I spent a year doing a walkabout in Australia and it is truly magnificent. The news media is catching that magnificence and describing the disaster with powerful words and images.
But there is more to this tragedy which is even more tragic, even more terrifying and potentially even more destructive.
For the most part, it’s agreed that the destruction is the result of climate change but the cause gets very little airtime when compared to the terrible images. Those images, and journalistic soliloquies, seem part of a standard news genre – the Disaster Genre. But there is another story, or should we say the story has another profoundly important element that is hardly even mentioned.
The savagely destructive weather is not really weathering in the old sense. It’s not the indiscriminate, never quite predictable phenomenon of our forefathers and though the news media feeds it to us on the same old well-worn plate, it’s not the same thing at all.
The Australian catastrophic wildfire is not a happenstance just a little more costly than the one a few years ago because that was the result of happenstance but this one was the direct result of the hand of man. I find it very worrying that the news media avoids this and maintains the failing traditional trope.
The margin of difference comes from climate change and the effect on the weather as a result of man’s production of carbon dioxide. So the koala bears are dying not by chance nor because of something the Australians did but something mankind did that has a global generalized effect. But it’s not fair to just leave that statement as an endpoint because the effect is generalized, but the degree of contribution is not.
The Chinese have the highest total and the Americans are by far the greatest contributors per capita. These facts the media does not report: the American industrial and economic dominance supports a lifestyle that consumes more than its share and charges the rest of the world to pay the bill.
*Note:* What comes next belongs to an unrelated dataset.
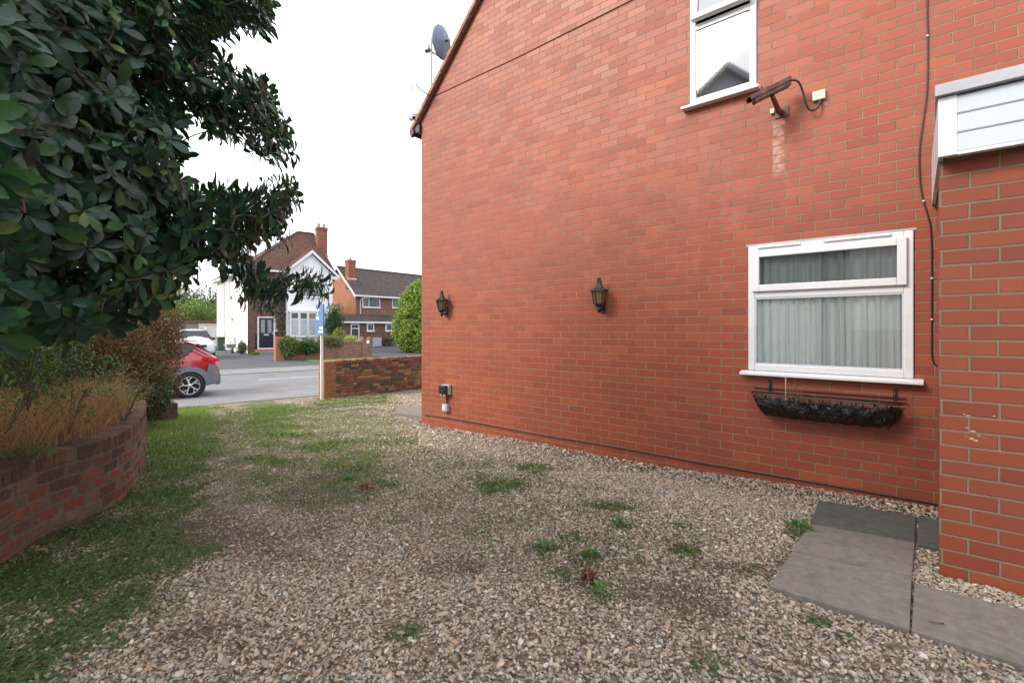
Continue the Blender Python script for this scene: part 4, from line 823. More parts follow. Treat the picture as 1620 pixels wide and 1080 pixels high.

In Australia, the koalas are dying in the arms of rescuers and kangaroos are literally being roasted by the destruction of their own habitat as a direct result of dominant economies pursuing the interests of the few.
A minuscule number of people own and control the vast majority of resources in the United States and the kind of change needed to address an issue like global climate change needs those few corporations to lose control of the system. It’s not only American democracy that is in hock. It’s the beauty, the hope, and the future of our home, our planet. We get the news but the cause is lost in the messaging. If we were more aware we could rise up and demand change. Meanwhile, Australia burns and the koalas die due to no fault of their own.